On 4 March 2015 at 08:55, Jeroen Demeyer <[email protected]> wrote:
> On 2015-03-04 09:48, John Cremona wrote:
>>
>> What is the simplest way to do this.  I have a matrix M (square and
>> over ZZ, but that is not so important).  I want to make another matric
>> of the same size & base.  I have not explicitly constructed the
>> associated matrix space, but I know that I can get it wth M.parent(),
>> so doing   newM = M.parent()(0) would work, but is there something
>> more natural?
>
>
> Do you want to *copy* a matrix or construct a new matrix with the same
> parent? In the former case, just use copy().

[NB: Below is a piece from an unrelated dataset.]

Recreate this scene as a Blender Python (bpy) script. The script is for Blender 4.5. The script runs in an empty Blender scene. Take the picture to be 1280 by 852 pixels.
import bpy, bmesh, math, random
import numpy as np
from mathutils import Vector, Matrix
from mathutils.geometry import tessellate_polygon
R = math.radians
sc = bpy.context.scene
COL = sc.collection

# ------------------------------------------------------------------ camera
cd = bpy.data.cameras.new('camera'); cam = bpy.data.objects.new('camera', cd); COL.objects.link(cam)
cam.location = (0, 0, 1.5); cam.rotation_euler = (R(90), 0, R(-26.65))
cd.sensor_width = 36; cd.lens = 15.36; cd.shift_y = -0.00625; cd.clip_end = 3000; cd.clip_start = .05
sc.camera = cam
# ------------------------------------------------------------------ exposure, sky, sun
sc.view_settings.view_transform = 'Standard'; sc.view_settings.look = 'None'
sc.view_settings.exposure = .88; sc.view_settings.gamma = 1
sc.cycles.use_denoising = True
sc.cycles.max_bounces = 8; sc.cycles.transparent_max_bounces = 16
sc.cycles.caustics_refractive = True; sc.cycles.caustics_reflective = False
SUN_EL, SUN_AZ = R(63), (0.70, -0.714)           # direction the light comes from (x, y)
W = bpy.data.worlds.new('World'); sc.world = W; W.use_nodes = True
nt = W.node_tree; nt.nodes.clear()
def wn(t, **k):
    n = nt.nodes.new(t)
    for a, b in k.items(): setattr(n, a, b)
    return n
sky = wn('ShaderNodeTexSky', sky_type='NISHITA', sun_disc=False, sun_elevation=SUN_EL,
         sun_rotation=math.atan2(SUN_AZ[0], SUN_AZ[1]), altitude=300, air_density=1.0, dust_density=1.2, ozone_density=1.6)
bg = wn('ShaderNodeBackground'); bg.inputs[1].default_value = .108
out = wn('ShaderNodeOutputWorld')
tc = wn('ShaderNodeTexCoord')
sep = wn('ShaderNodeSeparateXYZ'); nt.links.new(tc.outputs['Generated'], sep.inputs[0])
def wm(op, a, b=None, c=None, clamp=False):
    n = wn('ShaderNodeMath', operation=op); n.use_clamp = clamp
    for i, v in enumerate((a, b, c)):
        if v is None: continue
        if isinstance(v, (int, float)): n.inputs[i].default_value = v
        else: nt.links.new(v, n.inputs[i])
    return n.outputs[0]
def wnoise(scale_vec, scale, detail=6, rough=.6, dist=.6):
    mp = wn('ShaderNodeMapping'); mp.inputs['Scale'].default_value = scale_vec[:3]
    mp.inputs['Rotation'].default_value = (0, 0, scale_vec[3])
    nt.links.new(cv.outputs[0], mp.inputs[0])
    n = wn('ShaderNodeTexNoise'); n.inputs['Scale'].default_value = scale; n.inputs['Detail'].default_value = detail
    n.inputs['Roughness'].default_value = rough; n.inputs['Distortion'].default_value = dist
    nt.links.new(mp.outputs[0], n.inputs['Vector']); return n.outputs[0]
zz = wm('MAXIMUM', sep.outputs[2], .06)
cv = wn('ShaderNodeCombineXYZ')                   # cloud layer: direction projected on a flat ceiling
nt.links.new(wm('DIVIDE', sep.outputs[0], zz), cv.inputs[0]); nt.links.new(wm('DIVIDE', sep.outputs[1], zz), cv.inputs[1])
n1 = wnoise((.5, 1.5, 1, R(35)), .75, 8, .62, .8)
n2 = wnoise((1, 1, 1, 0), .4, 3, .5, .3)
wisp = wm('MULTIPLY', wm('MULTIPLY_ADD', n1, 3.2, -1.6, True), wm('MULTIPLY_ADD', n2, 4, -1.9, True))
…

In the latter case, what you

It was the latter.  I first tried copy() as a way to get a new matrix
with the same parent whose entries were then changed;  but in the
contex I was working in , copy() was not imported, so I switched to
the other way anyway.

In fact the new matrix in this case is just obtained from the old one
by permuting rows and columns, and I just discovered the method
M.permute_rows_and_column(), so I should really use that anyway.  the
trouble is that that function requires proper permutation objects,
when what I have is a permutation of range(n) as a list.  It seems to
me to be too much trouble to construct the associated permutations,
remember that permutations act on [1..n] and not [0..(n-1)], and also
that these functions act on a matrix in place so require me to make a
copy first anyway!  I just need to be able to write newM=permut(M,L)
where L is something like [1,2,0] and a new matrix is created and
returned.  (And of course I am capable of writeing such a function!
but surely others need the same?)

John

> did seems right. The fact that you have not *explicitly* constructed the
> matrix space doesn't matter, it exists anyway.
>
> Of course, in Cython, there are much more efficient ways.